Tuesday, February 11, 2014

Loophole (1954)

When Monogram Pictures rebranded themselves as Allied Artists and starting making slightly up-market B-pictures (which they described as B-plus pictures) they produced some quite decent crime movies, including Loophole in 1954.

Loophole lacks a film noir visual style but it does have a story arc with some elements of noir to it although basically it’s a Hitchcock-style “wrong man” movie. Mike Donovan (Barry Sullivan) is chief teller at a bank in Hollywood. He has a nice house and a lovely wife and his life is pretty good. Pretty good, up until the Friday when the bank inspectors arrive.

What Donovan doesn’t know, and what nobody in the Capital National Bank has noticed, is that there are eleven bank inspectors when there are only supposed to be ten. One of them isn’t a bank inspector at all. He’s a bank robber with a very clever plan. He figures that as long as he behaves in the expected way no-one will notice his presence. And no-one will notice when he stuffs $50,000 into his briefcase and then calmly walks out with the other bank inspectors.

The unlucky teller from whose cash drawer he has lifted the 50 grand is Mike Donovan. At the end of the day when he realises he is $50,000 short he panics. He doesn’t tell anybody about the missing money until Monday morning. Naturally Donovan finds himself the obvious suspect. The police investigation uncovers no evidence of his guilt and he isn’t charged but of course his career at the bank is over.

The police actually believe Donovan’s story, that one of the bank inspectors checked his cash a second time, an unheard of procedure. They believe his story that the bank inspector who checked his money the second time must have been a phony and must have been the man who actually stole the money.

But Gus Slavin (Charles McGraw) doesn’t believe Donovan’s story.
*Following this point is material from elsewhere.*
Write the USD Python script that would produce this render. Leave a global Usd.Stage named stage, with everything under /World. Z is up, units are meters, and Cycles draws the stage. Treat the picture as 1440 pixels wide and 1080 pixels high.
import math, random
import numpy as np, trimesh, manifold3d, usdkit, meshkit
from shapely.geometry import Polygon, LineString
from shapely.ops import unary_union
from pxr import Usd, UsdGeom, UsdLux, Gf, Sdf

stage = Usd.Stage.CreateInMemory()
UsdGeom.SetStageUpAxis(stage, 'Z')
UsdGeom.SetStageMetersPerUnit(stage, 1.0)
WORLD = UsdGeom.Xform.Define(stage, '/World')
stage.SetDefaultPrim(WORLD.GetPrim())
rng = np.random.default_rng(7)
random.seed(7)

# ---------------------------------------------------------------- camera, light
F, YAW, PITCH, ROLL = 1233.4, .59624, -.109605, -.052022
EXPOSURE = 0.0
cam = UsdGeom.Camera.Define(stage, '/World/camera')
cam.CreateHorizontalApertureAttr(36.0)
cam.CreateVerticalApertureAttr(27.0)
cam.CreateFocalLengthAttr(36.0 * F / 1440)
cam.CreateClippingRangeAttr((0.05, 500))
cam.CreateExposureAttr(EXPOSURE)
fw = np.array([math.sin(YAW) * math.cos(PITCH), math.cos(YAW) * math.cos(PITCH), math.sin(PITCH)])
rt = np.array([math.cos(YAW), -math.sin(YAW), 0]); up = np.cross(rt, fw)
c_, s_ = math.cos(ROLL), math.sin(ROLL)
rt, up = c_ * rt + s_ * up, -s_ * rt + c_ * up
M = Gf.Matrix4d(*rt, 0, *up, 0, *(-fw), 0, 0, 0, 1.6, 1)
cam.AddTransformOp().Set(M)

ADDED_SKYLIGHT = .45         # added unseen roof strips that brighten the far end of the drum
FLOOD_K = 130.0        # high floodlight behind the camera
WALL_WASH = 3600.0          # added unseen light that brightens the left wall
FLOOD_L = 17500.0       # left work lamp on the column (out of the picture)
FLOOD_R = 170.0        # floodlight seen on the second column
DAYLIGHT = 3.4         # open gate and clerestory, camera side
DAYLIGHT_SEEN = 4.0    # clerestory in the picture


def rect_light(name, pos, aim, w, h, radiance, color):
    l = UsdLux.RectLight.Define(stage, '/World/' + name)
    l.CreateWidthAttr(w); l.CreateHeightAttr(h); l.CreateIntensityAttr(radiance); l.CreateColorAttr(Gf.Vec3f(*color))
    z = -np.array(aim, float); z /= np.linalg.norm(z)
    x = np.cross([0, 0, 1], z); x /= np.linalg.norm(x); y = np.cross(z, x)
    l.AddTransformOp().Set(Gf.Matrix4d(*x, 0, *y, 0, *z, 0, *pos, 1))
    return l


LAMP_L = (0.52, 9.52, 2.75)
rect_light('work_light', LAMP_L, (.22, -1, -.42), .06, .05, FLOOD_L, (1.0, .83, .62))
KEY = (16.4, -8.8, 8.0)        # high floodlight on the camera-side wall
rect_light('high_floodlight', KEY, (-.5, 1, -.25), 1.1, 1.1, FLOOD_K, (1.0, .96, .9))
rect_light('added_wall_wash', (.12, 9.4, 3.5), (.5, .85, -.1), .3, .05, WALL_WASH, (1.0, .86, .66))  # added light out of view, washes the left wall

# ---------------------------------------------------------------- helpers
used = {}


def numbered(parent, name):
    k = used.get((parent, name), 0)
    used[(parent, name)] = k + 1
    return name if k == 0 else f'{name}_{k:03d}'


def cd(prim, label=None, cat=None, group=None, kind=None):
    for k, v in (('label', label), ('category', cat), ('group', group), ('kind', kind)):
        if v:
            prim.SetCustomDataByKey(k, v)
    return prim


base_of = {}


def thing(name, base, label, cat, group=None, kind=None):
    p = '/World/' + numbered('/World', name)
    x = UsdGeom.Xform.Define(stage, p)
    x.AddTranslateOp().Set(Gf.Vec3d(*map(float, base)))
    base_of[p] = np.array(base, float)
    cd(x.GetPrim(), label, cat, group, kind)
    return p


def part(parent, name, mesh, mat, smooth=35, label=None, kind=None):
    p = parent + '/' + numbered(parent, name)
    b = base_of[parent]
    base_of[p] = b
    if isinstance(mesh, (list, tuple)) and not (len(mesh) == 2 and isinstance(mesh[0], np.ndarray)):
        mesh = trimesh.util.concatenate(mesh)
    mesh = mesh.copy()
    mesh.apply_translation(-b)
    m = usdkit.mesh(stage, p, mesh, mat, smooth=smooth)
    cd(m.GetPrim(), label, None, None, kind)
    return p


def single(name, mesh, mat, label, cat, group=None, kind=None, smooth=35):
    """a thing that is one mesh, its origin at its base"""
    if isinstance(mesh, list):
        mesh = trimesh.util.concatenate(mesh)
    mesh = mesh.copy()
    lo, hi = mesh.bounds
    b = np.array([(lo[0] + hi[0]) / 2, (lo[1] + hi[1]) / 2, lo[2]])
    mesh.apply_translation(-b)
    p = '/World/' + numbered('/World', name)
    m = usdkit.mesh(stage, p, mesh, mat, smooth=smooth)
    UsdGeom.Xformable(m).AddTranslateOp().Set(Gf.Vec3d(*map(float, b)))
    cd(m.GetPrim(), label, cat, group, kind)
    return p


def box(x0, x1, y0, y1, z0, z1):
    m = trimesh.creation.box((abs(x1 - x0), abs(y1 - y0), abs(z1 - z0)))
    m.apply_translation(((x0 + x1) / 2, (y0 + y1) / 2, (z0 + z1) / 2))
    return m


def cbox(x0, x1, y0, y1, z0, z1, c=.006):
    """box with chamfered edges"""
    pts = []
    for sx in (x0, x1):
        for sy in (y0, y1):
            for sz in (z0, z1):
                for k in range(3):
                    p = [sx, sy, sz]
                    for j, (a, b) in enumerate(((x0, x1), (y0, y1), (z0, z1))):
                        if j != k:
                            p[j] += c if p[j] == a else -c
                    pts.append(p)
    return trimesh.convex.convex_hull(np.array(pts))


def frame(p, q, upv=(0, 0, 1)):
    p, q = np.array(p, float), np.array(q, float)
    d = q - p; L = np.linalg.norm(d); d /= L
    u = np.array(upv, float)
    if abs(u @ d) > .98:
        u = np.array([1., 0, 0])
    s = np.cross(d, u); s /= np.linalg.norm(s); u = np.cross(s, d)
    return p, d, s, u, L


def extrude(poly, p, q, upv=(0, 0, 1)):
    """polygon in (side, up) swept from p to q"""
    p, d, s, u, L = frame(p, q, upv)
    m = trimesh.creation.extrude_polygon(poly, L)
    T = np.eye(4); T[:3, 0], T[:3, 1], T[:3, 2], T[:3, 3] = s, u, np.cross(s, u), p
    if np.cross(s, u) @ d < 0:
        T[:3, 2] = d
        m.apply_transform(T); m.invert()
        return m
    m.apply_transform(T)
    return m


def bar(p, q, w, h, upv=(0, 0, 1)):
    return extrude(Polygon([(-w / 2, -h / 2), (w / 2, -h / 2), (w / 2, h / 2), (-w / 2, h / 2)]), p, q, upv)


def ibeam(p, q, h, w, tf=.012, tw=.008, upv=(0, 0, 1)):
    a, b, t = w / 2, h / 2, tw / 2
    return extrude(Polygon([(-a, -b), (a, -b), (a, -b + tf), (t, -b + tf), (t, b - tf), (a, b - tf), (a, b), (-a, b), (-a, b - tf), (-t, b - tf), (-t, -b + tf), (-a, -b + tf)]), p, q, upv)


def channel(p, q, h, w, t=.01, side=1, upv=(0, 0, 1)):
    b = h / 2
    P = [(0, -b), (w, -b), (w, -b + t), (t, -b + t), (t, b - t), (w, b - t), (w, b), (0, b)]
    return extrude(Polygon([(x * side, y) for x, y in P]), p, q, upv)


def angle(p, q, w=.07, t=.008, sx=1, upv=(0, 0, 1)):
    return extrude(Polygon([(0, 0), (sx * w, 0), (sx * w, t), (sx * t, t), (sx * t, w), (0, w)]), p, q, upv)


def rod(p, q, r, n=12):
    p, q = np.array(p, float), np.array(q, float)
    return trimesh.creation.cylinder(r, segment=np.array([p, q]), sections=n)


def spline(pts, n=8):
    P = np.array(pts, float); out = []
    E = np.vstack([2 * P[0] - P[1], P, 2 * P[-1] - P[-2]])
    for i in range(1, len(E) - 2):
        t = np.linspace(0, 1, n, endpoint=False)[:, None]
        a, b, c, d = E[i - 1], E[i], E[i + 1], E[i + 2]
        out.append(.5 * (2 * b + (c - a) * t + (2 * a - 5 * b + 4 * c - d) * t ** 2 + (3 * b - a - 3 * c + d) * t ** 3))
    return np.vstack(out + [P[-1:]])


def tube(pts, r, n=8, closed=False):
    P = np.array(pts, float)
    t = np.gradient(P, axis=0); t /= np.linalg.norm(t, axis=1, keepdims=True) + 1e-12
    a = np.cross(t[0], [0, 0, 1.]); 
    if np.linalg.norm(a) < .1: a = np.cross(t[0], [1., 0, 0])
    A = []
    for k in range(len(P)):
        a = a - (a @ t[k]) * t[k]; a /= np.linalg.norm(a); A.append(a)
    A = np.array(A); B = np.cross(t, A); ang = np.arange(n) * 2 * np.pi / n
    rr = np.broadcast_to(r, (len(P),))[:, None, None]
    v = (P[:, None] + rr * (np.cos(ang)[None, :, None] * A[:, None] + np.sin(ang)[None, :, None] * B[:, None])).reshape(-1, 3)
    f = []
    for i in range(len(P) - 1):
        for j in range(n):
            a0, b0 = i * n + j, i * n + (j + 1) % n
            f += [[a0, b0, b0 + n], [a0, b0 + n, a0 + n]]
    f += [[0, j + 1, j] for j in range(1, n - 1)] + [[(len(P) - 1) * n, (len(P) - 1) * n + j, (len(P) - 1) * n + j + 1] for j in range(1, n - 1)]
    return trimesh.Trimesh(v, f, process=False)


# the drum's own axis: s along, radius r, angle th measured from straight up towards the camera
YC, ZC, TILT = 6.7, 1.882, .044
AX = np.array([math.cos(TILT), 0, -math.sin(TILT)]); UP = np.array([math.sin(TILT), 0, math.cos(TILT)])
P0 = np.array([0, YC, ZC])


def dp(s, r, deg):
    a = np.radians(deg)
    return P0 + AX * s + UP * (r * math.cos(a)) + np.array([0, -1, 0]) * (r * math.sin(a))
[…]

Slavin is an ex-cop now working as an investigator for the bonding company that is going to have to reimburse the money to the bank. Slavin starts a one-man crusade to prove that Mike Donovan really is the thief. Slavin’s idea is that Donovan is sitting tight, not touching the money until the heat is off. He thinks that if he can get Donovan fired from every job he gets he will eventually lead Slavin to the money.

Donovan meanwhile is working to clear his name by catching the real bank robber. He gets some assistance from the police, but neither Donovan nor the cops can find any leads. And meanwhile Gus Slavin’s campaign of persecution continues.

Donovan’s wife Ruthie (Dorothy Malone) stands by him but things are getting pretty tough for the Donovans. And then finally Donovan stumbles upon what might prove to be the vital lead.

This is a movie that is light on action, relying mostly on suspense as Donovan keeps getting close to finding the real robber but without realising how close he is.

The movie has to rely a good deal on the actors and fortunately they’re very solid. Mike Donovan is a man pushed close to desperation but who refuses to give in and Barry Sullivan’s performance is nicely judged - not too overtly emotional but we’re aware of his frustration and his anguish. Charles McGraw is excellent as the dogged Gus Slavin. His methods are ruthless to an extreme and there are times when the audience is going to hate him but he’s not really a bad guy. He just happens to be absolutely convinced that Donovan is guilty. He’s not evil but he is dangerously obsessive and unwilling to admit the possibility he might be mistaken. McGraw really steals the picture. If there’s a character in this movie who represents the hero with a fatal weakness it’s Gus Slavin rather than Mike Donovan.

Dorothy Malone is very good as the loyal wife who knows that she has to keep herself from breaking because she’s all Mike has. Mary Beth Hughes is excellent as Vera, a blonde from Hell who fulfills the femme fatale role superbly (as this underrated actress did in several other similar roles).

Harold D. Schuster’s career as a director wasn’t particularly distinguished but he does a fine workmanlike job, maintaining the tension and keeping the pacing taut. Warren Douglas’s screenplay skillfully keeps teasing the viewer as Donovan keeps just missing out on finding the man he needs to find.

The Warner Archive made-on-demand DVD is absolutely barebones but it’s a good transfer.

Loophole is fundamentally a movie about human weakness. The entire plot is driven by a series of mistakes that characters make, mistakes that reflect everyday human flaws rather than evil. There’s no truly evil character in the movie, except perhaps Vera although even she is driven by greed, a common enough failing. Mostly the characters are just real people with real weaknesses. This psychological subtlety lifts this movie above the general run of B noirs. A well-crafted and effective movie. Highly recommended.